В живой и ясной синьке глаз отражается удивление.
— Вы-то и сами знаете.
— Может, и знаю, да забыл.
Мальчик с ноткой снисходительности поясняет:
— Ну, конечно, Атласов. И еще, конечно, Козыревский. И казаки. Много казаков, и все, как один, отчаянные. Они сюда первые добрались!
Мне хочется приласкать мальчугана, но я только присаживаюсь рядом с ним и подтверждаю:
— Да, они были первые.
Мне приятно тепло его руки: синеглазый комочек жизни — малое человеческое дитя, вот чем было оно согрето перед студеной громадиной океана — думой о подвиге и отваге.
Удивителен океан в его фантастических измерениях, и удивительны соленые реки, бурлящие в Курильских проливах, и бездонные глубины у этих островов, и надоблачные громадины вулканов. Но все же наиболее удивительным явлением был этот мальчонка на берегу — добрая, гордая искорка разума.
Дела рыбацкие
Райкомовский «козлик» быстро мчит по утрамбованному, влажному песку вдоль стены медлительного, взлохмаченного прибоя. Необычен этот непрерывно обновляющийся океанский «асфальт», без единой, даже малой, выбоины! Белая кипень пены стелется прямо под колеса, скаты шумно расплескивают её, и шоферу нужно быть внимательным и расторопным, чтобы не подвернуться под океанский вал.

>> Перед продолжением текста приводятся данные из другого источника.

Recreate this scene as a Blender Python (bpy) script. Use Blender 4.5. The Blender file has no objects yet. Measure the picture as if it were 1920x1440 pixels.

Берег и океан… Черные скалы и мутная синь волны. И за мысом снова угрюмые скалы, рифы, осыпи, отмели. И полное безлюдье, словно этот выступ каменной тверди над пучиной населен только птицами, которых здесь великое множество — буревестники, бакланы, чайки, кайры, топорки… Но Анатолий Николаевич Субботин, секретарь Северо-Курильского райкома партии, с которым мы объезжаем окрестности городка, увлеченно рассказывает о текущих делах Парамушира, и вырисовывается картина высокого темпа жизни, заполненная событиями немалого народнохозяйственного значения.
Вот он за высоткой, городок, собранный, компактный, даже красивый. Его основные предприятия — порт и рыбокомбинат. Все, что рыбацкие бригады доставляют с Охотского моря и с океана, — треска и морской окунь, камбала и кижуч, терпуг, чавыча, морской гребешок — все сразу же поступает в цехи рыбокомбината — сортируется, разделывается, морозится, солится, жарится, превращается в консервы и отгружается на материк.
У Северо-Курильска свои отлично оборудованные промысловые суда. Рабочая загрузка рыбокомбината целиком зависит от экипажей этих судов — неутомимых пахарей трудной морской нивы. Велик, и сложен, и отважен труд на сейнерах, траулерах и малых судах, бороздящих просторы моря.